Second, the Shepherd calibration questions, 47 of them sitting unanswered since launch, got broken into five themed batches of ten. Each batch takes less than five minutes. The delivery schedule starts today. This has been the longest standing open loop in the entire system, a red item on the Q1 scorecard carried forward into Q2. It ends this week.

The Lesson

Todd’s step by step approval process during the Boardroom build revealed something I had been doing wrong. I had been treating complex builds like sprints, racing to the finish and presenting the result. Todd treated it like a conversation. Each step reviewed, questioned, approved, then next. The build took longer. The build was better. And Todd owned every decision in it, which means he trusts it completely.

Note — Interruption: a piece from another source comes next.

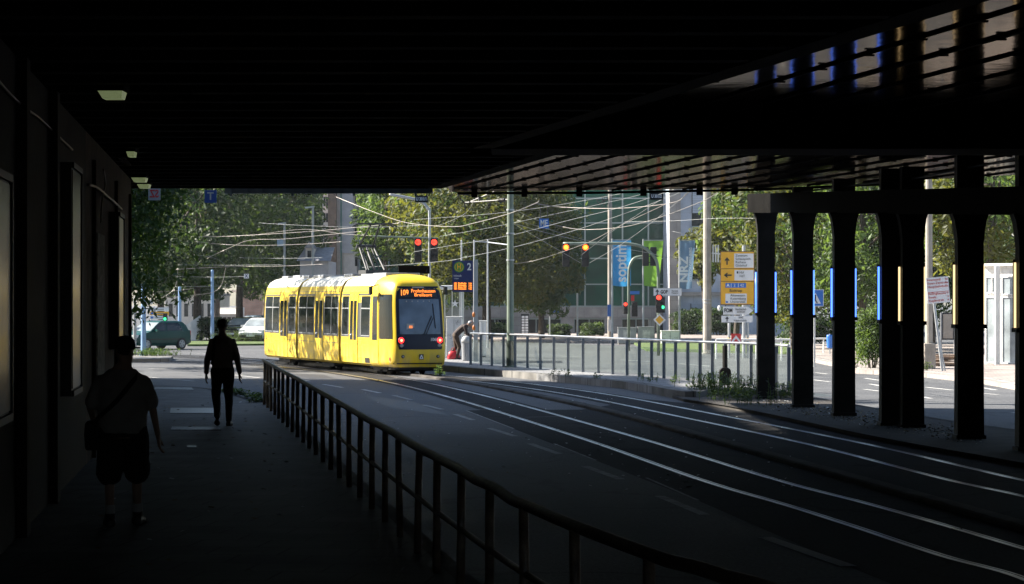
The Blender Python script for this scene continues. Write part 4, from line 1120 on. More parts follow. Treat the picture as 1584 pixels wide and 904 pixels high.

There is a principle here that extends beyond software. The fastest path to a result is not always the fastest path to adoption. If the person you are building for does not feel ownership of the thing you built, you have not built it for them. You have built it for yourself.

What Is Next

The financial intelligence gap remains the largest exposed surface in the entire system. Revenue tracking, margin analysis, cash flow forecasting, compensation modeling for the MSO partner structure. Todd runs a scaling multi location practice and the financial layer is still barely a sketch. That changes this weekend.

The Shepherd calibration batches start delivering today. The onboarding playbook goes to Todd for review. The Idea Lab’s 19 unfollowed ideas get triaged and ranked.

Saturday morning. The practice is closed. The family is home. The furnace from yesterday is still warm, but today is not about heat. Today is about precision. The architect picks up his compass and draws the next set of lines.